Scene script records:
==*==

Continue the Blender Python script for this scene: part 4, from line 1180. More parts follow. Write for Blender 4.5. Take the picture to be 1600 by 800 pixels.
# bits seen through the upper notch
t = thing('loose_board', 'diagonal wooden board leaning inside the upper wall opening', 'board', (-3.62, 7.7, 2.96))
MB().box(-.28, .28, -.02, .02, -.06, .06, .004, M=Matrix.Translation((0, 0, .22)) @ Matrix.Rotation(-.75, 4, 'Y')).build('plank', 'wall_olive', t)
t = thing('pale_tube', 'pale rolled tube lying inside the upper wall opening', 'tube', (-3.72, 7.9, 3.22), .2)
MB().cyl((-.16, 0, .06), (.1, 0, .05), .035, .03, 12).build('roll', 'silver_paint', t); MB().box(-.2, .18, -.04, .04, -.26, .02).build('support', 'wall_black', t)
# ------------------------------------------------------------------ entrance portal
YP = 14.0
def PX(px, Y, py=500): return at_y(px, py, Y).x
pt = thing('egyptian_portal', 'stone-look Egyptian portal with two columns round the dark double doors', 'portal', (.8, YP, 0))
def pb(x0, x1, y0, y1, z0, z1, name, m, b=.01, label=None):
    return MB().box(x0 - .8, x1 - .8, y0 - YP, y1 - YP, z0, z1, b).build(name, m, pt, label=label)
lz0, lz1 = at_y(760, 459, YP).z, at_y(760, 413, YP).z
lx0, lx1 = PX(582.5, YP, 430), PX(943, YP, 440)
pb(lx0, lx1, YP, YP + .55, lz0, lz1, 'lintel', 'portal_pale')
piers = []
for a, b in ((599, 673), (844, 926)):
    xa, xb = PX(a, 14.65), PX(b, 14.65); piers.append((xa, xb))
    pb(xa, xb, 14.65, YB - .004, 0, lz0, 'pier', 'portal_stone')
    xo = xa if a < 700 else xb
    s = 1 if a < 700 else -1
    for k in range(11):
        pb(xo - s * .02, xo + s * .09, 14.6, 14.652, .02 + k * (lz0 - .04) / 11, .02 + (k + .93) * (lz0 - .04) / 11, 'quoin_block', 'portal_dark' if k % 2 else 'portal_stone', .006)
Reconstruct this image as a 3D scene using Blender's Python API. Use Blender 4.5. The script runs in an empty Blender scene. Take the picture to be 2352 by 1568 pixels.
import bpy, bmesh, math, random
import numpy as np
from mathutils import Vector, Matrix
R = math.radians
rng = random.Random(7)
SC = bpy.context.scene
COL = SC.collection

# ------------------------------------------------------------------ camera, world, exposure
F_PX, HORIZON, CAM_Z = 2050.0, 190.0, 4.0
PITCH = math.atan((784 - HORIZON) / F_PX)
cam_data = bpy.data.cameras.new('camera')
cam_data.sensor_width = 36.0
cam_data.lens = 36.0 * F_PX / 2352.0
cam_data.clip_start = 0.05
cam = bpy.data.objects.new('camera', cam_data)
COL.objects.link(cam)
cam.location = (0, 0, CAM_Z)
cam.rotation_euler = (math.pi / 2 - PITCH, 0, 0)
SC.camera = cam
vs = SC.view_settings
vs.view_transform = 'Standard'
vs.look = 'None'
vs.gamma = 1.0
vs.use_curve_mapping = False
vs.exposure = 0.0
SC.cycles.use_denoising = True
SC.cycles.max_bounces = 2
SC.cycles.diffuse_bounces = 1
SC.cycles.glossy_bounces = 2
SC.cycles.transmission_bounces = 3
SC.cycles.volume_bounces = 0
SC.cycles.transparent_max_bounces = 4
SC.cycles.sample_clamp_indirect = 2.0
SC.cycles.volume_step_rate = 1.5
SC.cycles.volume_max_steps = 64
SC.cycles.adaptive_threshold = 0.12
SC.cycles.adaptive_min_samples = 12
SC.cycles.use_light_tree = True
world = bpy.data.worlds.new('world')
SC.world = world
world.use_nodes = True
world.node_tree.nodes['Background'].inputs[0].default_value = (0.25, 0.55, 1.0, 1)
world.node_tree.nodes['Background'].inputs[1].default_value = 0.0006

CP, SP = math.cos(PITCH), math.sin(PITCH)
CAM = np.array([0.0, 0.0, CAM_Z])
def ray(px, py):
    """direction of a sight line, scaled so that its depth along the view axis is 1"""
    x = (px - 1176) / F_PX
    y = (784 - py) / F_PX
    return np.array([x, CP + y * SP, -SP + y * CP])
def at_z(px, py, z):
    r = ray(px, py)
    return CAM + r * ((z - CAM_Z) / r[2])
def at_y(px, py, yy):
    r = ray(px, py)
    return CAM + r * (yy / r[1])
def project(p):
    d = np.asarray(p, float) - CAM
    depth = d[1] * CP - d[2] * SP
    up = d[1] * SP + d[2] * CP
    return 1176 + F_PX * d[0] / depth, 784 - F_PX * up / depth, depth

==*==

=== Short problem ===
Every record shown above should be written out again exactly.

=== Solution below ===
Continue the Blender Python script for this scene: part 4, from line 1180. More parts follow. Write for Blender 4.5. Take the picture to be 1600 by 800 pixels.
# bits seen through the upper notch
t = thing('loose_board', 'diagonal wooden board leaning inside the upper wall opening', 'board', (-3.62, 7.7, 2.96))
MB().box(-.28, .28, -.02, .02, -.06, .06, .004, M=Matrix.Translation((0, 0, .22)) @ Matrix.Rotation(-.75, 4, 'Y')).build('plank', 'wall_olive', t)
t = thing('pale_tube', 'pale rolled tube lying inside the upper wall opening', 'tube', (-3.72, 7.9, 3.22), .2)
MB().cyl((-.16, 0, .06), (.1, 0, .05), .035, .03, 12).build('roll', 'silver_paint', t); MB().box(-.2, .18, -.04, .04, -.26, .02).build('support', 'wall_black', t)
# ------------------------------------------------------------------ entrance portal
YP = 14.0
def PX(px, Y, py=500): return at_y(px, py, Y).x
pt = thing('egyptian_portal', 'stone-look Egyptian portal with two columns round the dark double doors', 'portal', (.8, YP, 0))
def pb(x0, x1, y0, y1, z0, z1, name, m, b=.01, label=None):
    return MB().box(x0 - .8, x1 - .8, y0 - YP, y1 - YP, z0, z1, b).build(name, m, pt, label=label)
lz0, lz1 = at_y(760, 459, YP).z, at_y(760, 413, YP).z
lx0, lx1 = PX(582.5, YP, 430), PX(943, YP, 440)
pb(lx0, lx1, YP, YP + .55, lz0, lz1, 'lintel', 'portal_pale')
piers = []
for a, b in ((599, 673), (844, 926)):
    xa, xb = PX(a, 14.65), PX(b, 14.65); piers.append((xa, xb))
    pb(xa, xb, 14.65, YB - .004, 0, lz0, 'pier', 'portal_stone')
    xo = xa if a < 700 else xb
    s = 1 if a < 700 else -1
    for k in range(11):
        pb(xo - s * .02, xo + s * .09, 14.6, 14.652, .02 + k * (lz0 - .04) / 11, .02 + (k + .93) * (lz0 - .04) / 11, 'quoin_block', 'portal_dark' if k % 2 else 'portal_stone', .006)
Reconstruct this image as a 3D scene using Blender's Python API. Use Blender 4.5. The script runs in an empty Blender scene. Take the picture to be 2352 by 1568 pixels.
import bpy, bmesh, math, random
import numpy as np
from mathutils import Vector, Matrix
R = math.radians
rng = random.Random(7)
SC = bpy.context.scene
COL = SC.collection

# ------------------------------------------------------------------ camera, world, exposure
F_PX, HORIZON, CAM_Z = 2050.0, 190.0, 4.0
PITCH = math.atan((784 - HORIZON) / F_PX)
cam_data = bpy.data.cameras.new('camera')
cam_data.sensor_width = 36.0
cam_data.lens = 36.0 * F_PX / 2352.0
cam_data.clip_start = 0.05
cam = bpy.data.objects.new('camera', cam_data)
COL.objects.link(cam)
cam.location = (0, 0, CAM_Z)
cam.rotation_euler = (math.pi / 2 - PITCH, 0, 0)
SC.camera = cam
vs = SC.view_settings
vs.view_transform = 'Standard'
vs.look = 'None'
vs.gamma = 1.0
vs.use_curve_mapping = False
vs.exposure = 0.0
SC.cycles.use_denoising = True
SC.cycles.max_bounces = 2
SC.cycles.diffuse_bounces = 1
SC.cycles.glossy_bounces = 2
SC.cycles.transmission_bounces = 3
SC.cycles.volume_bounces = 0
SC.cycles.transparent_max_bounces = 4
SC.cycles.sample_clamp_indirect = 2.0
SC.cycles.volume_step_rate = 1.5
SC.cycles.volume_max_steps = 64
SC.cycles.adaptive_threshold = 0.12
SC.cycles.adaptive_min_samples = 12
SC.cycles.use_light_tree = True
world = bpy.data.worlds.new('world')
SC.world = world
world.use_nodes = True
world.node_tree.nodes['Background'].inputs[0].default_value = (0.25, 0.55, 1.0, 1)
world.node_tree.nodes['Background'].inputs[1].default_value = 0.0006

CP, SP = math.cos(PITCH), math.sin(PITCH)
CAM = np.array([0.0, 0.0, CAM_Z])
def ray(px, py):
    """direction of a sight line, scaled so that its depth along the view axis is 1"""
    x = (px - 1176) / F_PX
    y = (784 - py) / F_PX
    return np.array([x, CP + y * SP, -SP + y * CP])
def at_z(px, py, z):
    r = ray(px, py)
    return CAM + r * ((z - CAM_Z) / r[2])
def at_y(px, py, yy):
    r = ray(px, py)
    return CAM + r * (yy / r[1])
def project(p):
    d = np.asarray(p, float) - CAM
    depth = d[1] * CP - d[2] * SP
    up = d[1] * SP + d[2] * CP
    return 1176 + F_PX * d[0] / depth, 784 - F_PX * up / depth, depth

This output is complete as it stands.